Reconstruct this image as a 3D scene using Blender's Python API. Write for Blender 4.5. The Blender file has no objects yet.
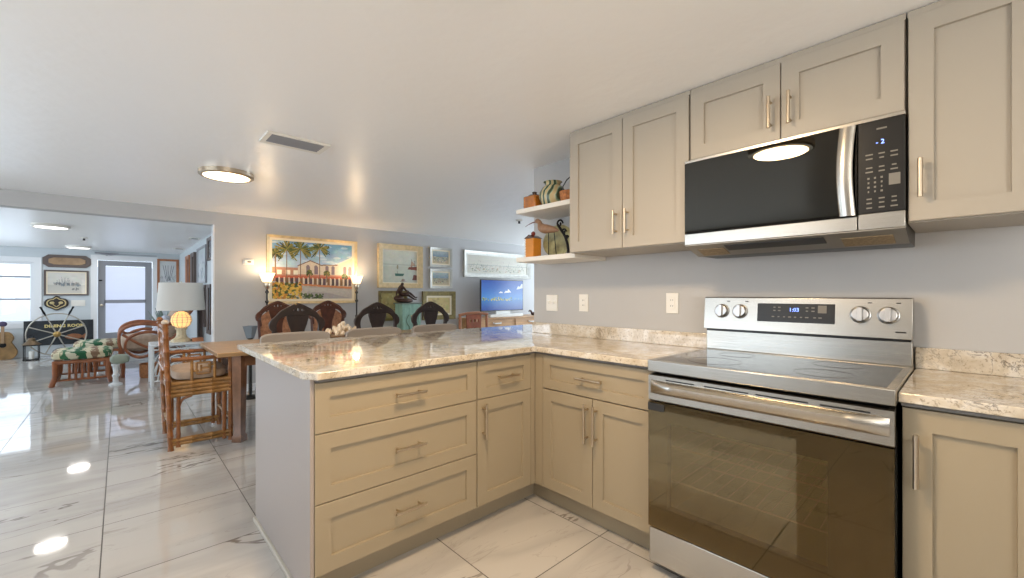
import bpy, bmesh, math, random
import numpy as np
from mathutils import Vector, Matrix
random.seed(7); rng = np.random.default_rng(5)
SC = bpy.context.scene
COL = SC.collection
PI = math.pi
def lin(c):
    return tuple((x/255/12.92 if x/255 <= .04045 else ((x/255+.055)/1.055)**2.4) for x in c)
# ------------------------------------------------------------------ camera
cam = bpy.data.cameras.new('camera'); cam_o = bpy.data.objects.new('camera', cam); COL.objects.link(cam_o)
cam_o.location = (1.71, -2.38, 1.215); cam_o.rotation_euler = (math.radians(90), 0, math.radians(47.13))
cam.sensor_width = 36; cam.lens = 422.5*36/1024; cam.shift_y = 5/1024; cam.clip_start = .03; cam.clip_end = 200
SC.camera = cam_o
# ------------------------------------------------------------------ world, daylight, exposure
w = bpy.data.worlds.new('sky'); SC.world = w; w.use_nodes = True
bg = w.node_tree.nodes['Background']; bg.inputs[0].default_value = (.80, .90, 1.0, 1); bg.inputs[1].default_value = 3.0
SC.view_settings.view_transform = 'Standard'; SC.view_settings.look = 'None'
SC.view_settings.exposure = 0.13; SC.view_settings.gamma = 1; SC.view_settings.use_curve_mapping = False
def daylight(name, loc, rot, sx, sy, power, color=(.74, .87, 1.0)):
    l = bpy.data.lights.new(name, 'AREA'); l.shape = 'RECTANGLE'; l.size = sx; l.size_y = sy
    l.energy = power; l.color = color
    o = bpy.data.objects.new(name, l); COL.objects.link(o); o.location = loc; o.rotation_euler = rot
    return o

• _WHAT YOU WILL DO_
Print the listing above in full, exactly as written. Omit any pictures.

• _SOLUTION BELOW_
Reconstruct this image as a 3D scene using Blender's Python API. Write for Blender 4.5. The Blender file has no objects yet.
import bpy, bmesh, math, random
import numpy as np
from mathutils import Vector, Matrix
random.seed(7); rng = np.random.default_rng(5)
SC = bpy.context.scene
COL = SC.collection
PI = math.pi
def lin(c):
    return tuple((x/255/12.92 if x/255 <= .04045 else ((x/255+.055)/1.055)**2.4) for x in c)
# ------------------------------------------------------------------ camera
cam = bpy.data.cameras.new('camera'); cam_o = bpy.data.objects.new('camera', cam); COL.objects.link(cam_o)
cam_o.location = (1.71, -2.38, 1.215); cam_o.rotation_euler = (math.radians(90), 0, math.radians(47.13))
cam.sensor_width = 36; cam.lens = 422.5*36/1024; cam.shift_y = 5/1024; cam.clip_start = .03; cam.clip_end = 200
SC.camera = cam_o
# ------------------------------------------------------------------ world, daylight, exposure
w = bpy.data.worlds.new('sky'); SC.world = w; w.use_nodes = True
bg = w.node_tree.nodes['Background']; bg.inputs[0].default_value = (.80, .90, 1.0, 1); bg.inputs[1].default_value = 3.0
SC.view_settings.view_transform = 'Standard'; SC.view_settings.look = 'None'
SC.view_settings.exposure = 0.13; SC.view_settings.gamma = 1; SC.view_settings.use_curve_mapping = False
def daylight(name, loc, rot, sx, sy, power, color=(.74, .87, 1.0)):
    l = bpy.data.lights.new(name, 'AREA'); l.shape = 'RECTANGLE'; l.size = sx; l.size_y = sy
    l.energy = power; l.color = color
    o = bpy.data.objects.new(name, l); COL.objects.link(o); o.location = loc; o.rotation_euler = rot
    return o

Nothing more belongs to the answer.